Inspector Nand Kishor Gaur is found to be guilty", but

even the use of these words is unimportant. For, what the

preliminary inquiry report would indicate is that the

allegations made against the petitioner "are found to be

true".

8. Secondly, the learned Tribunal has correctly

noted the fact that if the show cause notice dated

20.09.2019 is read holistically, it merely provides an

opportunity to the petitioner to place his defense before

the department within a period of seven days. The part of

the show cause notice quoted by the learned counsel for

the petitioner, in fact, belongs to "the draft", which has

been attached with the show cause notice. The draft is of a

possible punishment, which may be imposed upon the

delinquent officer. The draft does not indicate, and cannot

indicate, as to what would be the final and eventual

outcome of the inquiry. Therefore, the contention being

raised by the learned counsel for the petitioner that the

department has already pre-judged the issue is bereft of

any merit.

9. A bare perusal of the record clearly reveals that

the petitioner had admitted his guilt with regard to the

alleged misconduct. Once the guilt is admitted, the

disciplinary authority is not required to pass an elaborate

speaking order. Therefore, even the third contention,

raised by the learned counsel for the petitioner, is

unacceptable.

10. In the case of Union of India and Others Vs.

P. Gunasekaran [(2015) 2 SCC 610], and recently in

the case of State of Karnataka and Another Vs. N.

Gangaraj, [(2020) 3 SCC 423], the Hon'ble Supreme

Court has clearly prescribed the jurisdiction of the High

Court, under Article 226 of the Constitution of India, while

dealing with the departmental punishment imposed after

holding of the departmental inquiry.

11. In the case of P. Gunasekaran (supra), the

Hon'ble Supreme Court has opined as under:-

"12. Despite the well-settled position, it is painfully disturbing to note that the High Court has acted as an appellate authority in the disciplinary proceedings, re-appreciating even the evidence before the enquiry officer. The finding on Charge I was accepted by the disciplinary authority and was also endorsed by the Central Administrative Tribunal. In disciplinary proceedings, the High Court is not and cannot act as a second court of first appeal. The High Court, in exercise of its powers under Articles 226/227 of the Constitution of India, shall not venture into re-appreciation of the evidence. The High Court can only see whether:

(a) the enquiry is held by a competent authority;

(b) the enquiry is held according to the procedure prescribed in that behalf;

(c) there is violation of the principles of natural justice in conducting the proceedings;

(d) the authorities have disabled themselves from reaching a fair conclusion by some considerations extraneous to the evidence and merits of the case;

(e) the authorities have allowed themselves to be influenced by irrelevant or extraneous considerations;

(f) the conclusion, on the very face of it, is so wholly arbitrary and capricious that no reasonable person could ever have arrived at such conclusion;

(g) the disciplinary authority had erroneously failed to admit the admissible and material evidence;

(h) the disciplinary authority had erroneously admitted inadmissible evidence which influenced the finding;

(i) the finding of fact is based on no evidence.

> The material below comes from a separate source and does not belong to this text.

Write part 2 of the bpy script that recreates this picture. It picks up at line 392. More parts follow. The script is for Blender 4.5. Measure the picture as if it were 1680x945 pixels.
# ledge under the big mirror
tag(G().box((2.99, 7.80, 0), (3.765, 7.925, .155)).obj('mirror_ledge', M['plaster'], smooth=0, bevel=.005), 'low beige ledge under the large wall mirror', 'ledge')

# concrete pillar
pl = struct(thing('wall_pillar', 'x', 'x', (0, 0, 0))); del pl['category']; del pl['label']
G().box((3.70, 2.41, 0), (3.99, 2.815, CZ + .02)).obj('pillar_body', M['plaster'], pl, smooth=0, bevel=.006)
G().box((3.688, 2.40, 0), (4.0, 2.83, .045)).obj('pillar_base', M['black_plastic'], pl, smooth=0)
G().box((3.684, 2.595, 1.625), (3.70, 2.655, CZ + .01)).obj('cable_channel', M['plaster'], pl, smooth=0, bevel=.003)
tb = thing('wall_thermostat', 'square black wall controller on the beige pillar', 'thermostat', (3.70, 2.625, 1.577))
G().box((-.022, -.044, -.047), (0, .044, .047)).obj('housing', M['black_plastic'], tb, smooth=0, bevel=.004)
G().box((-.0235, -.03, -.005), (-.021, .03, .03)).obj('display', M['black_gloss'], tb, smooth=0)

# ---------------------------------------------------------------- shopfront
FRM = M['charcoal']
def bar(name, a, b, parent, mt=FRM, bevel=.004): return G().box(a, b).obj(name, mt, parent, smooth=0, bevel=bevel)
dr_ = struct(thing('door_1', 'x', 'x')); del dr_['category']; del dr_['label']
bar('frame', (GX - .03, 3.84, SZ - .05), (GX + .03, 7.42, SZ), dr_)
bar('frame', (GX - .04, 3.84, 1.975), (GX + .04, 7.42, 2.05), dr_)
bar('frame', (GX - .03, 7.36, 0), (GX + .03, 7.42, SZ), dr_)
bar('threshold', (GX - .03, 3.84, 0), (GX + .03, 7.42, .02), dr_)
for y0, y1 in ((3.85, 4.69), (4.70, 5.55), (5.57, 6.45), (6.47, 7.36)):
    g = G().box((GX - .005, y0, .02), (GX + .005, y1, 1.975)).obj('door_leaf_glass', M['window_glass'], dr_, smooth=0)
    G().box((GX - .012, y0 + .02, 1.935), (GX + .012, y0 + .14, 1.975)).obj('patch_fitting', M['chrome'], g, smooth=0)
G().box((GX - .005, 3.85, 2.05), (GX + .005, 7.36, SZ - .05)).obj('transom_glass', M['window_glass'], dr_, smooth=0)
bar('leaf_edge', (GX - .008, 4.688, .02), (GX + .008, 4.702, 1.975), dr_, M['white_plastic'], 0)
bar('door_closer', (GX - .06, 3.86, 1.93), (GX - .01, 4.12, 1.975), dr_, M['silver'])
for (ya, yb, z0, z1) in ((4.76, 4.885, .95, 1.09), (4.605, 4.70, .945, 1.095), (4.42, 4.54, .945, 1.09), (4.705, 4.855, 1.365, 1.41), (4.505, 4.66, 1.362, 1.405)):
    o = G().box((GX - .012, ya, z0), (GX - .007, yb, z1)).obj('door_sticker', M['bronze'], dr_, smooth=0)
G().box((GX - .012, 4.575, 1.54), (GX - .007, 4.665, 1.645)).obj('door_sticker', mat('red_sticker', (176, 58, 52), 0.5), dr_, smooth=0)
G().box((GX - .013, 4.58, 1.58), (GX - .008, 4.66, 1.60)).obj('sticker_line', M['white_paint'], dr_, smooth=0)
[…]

13. Under Articles 226/227 of the Constitution of India, the High Court shall not:

(i) re-appreciate the evidence;

(ii) interfere with the conclusions in the enquiry, in case the same has been conducted in accordance with law;

(iii) go into the adequacy of the evidence;

(iv) go into the reliability of the evidence;

(v) interfere, if there be some legal evidence on which findings can be based.

(vi) correct the error of fact however grave it may appear to be;

(vii) go into the proportionality of punishment unless it shocks its conscience.

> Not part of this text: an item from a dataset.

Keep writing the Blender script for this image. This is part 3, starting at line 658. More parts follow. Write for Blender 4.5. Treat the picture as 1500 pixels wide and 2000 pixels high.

12. Therefore, the jurisdiction of the High Court is

an extremely limited one. For the High Court is not

permitted to re-appreciate the evidence, or to interfere in

the conclusion of the inquiry, or go into the adequacy of

the evidence, or go into the reliability of the evidence, or

to interfere if there is some legal evidence on which

finding can be based, or to correct the error of fact,

howsoever, they may appear to be. The only ground on

which the High Court can interfere with the punishment

order is if the punishment is shockingly disproportionate to

the alleged misconduct.

13. In the present case, the allegations against the

petitioner are firstly that he claimed in the General Dairy

that the N.B.W was returned to the Court, when the fact

remains that the N.B.W was never returned to the Court,

but, was kept in the Police Station itself. Secondly, he did

not bother to execute the N.B.W for eight long months.

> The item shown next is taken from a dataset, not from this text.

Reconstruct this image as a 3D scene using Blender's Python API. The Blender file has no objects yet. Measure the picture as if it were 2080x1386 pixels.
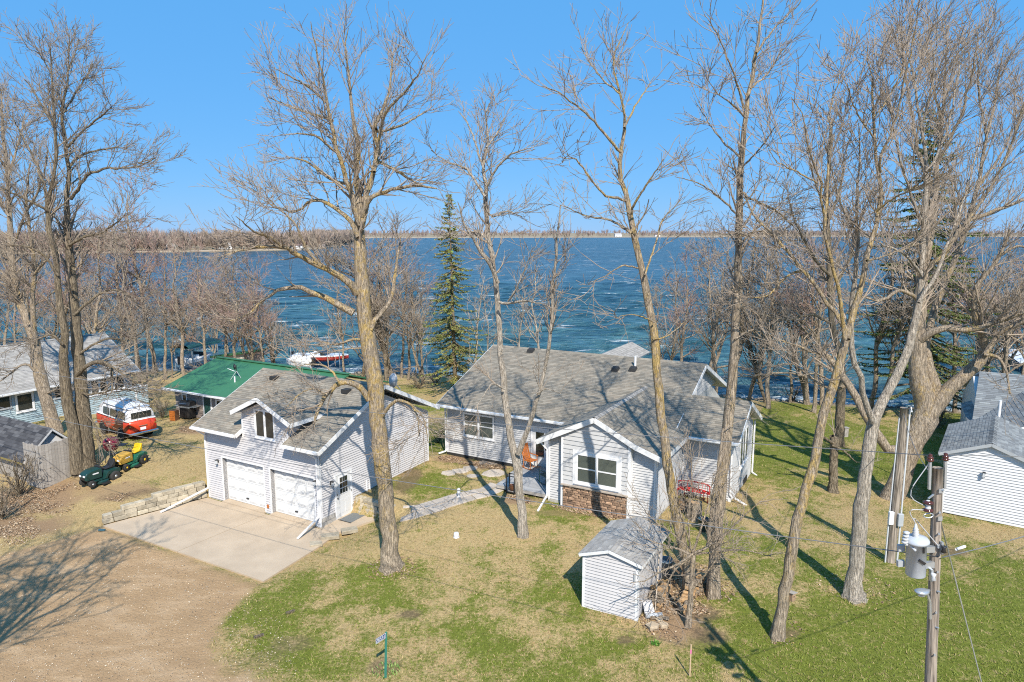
import bpy, math, random
import numpy as np
from mathutils import Vector, Matrix

scene = bpy.context.scene
COL = scene.collection
random.seed(7)
rng = np.random.default_rng(11)

# ------------------------------------------------------------------ camera, sky, sun, exposure
FPX, EYE = 1400.0, 13.0                      # focal length in pixels of a 2080 px wide frame, eye height in metres
PITCH = math.atan((693 - 472) / FPX)
CP, SP = math.cos(PITCH), math.sin(PITCH)
cam_data = bpy.data.cameras.new("camera")
cam_data.sensor_width = 36.0
cam_data.lens = 36.0 * FPX / 2080.0
cam_data.clip_start, cam_data.clip_end = 0.1, 20000.0
cam = bpy.data.objects.new("camera", cam_data)
COL.objects.link(cam)
cam.location = (0, 0, EYE)
cam.rotation_euler = (math.pi / 2 - PITCH, 0, 0)
scene.camera = cam

SUN_EL = math.radians(44.0)
SUN_AZ = math.radians(168.0)                 # compass-like angle of the sun, clockwise from +Y (behind the camera, a little to the right)
world = bpy.data.worlds.new("World")
scene.world = world
world.use_nodes = True
nt = world.node_tree
nt.nodes.clear()
sky = nt.nodes.new("ShaderNodeTexSky")
sky.sky_type = 'NISHITA'
sky.sun_disc = False
sky.sun_elevation = SUN_EL
sky.sun_rotation = SUN_AZ
sky.altitude = 300.0
sky.air_density = 1.0
sky.dust_density = 0.0
sky.ozone_density = 4.0
bgn = nt.nodes.new("ShaderNodeBackground")
bgn.inputs[1].default_value = 0.088
wout = nt.nodes.new("ShaderNodeOutputWorld")
_mx = nt.nodes.new("ShaderNodeMix"); _mx.data_type = 'RGBA'
_mx.inputs[0].default_value = 0.8
_mx.inputs[7].default_value = (0.86, 3.6, 7.8, 1)          # the clear deep blue of the day, laid evenly over the whole dome
nt.links.new(sky.outputs[0], _mx.inputs[6])
nt.links.new(_mx.outputs[2], bgn.inputs[0])
nt.links.new(bgn.outputs[0], wout.inputs[0])

sun_data = bpy.data.lights.new("sun", 'SUN')
sun_data.energy = 4.6
sun_data.angle = math.radians(0.5)
sun_data.color = (1.0, 0.93, 0.82)
sun = bpy.data.objects.new("sun", sun_data)
COL.objects.link(sun)
_sd = Vector((math.sin(SUN_AZ) * math.cos(SUN_EL), math.cos(SUN_AZ) * math.cos(SUN_EL), math.sin(SUN_EL)))
sun.rotation_euler = _sd.to_track_quat('Z', 'Y').to_euler()
sun.location = (10, -20, 40)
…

During that entire period the accused had sufficient time

for seeking a stay order from the High Court. The stay was

duly granted by the High Court. Therefore even after eight

months the accused could not be arrested.

14. Since, the police force is a disciplined force,

since the Police is legally bound to execute the N.B.W as

soon as possible, since the non-execution of an N.B.W

creates a hurdle in the criminal justice administration, the

petitioner was legally bound to execute the N.B.W as

expeditiously as possible. Therefore, the mis-recording of

fact in the General Diary, the delay in execution of the

N.B.W were clearly misconduct committed by the

petitioner.

15. Despite the fact that his omission would

adversely affect the criminal justice system, the petitioner

was punished merely by censure by the department.

Therefore, the petitioner certainly would not be justified in

claiming that the punishment is shockingly

disproportionate to the alleged misconduct committed by

him.

16. For the reasons stated above, this Court does

not find any merit in the present writ petition and the

present writ petition is hereby dismissed. No order as to

cost.

_____________________________ RAGHVENDRA SINGH CHAUHAN, C.J.

___________________ ALOK KUMAR VERMA, J.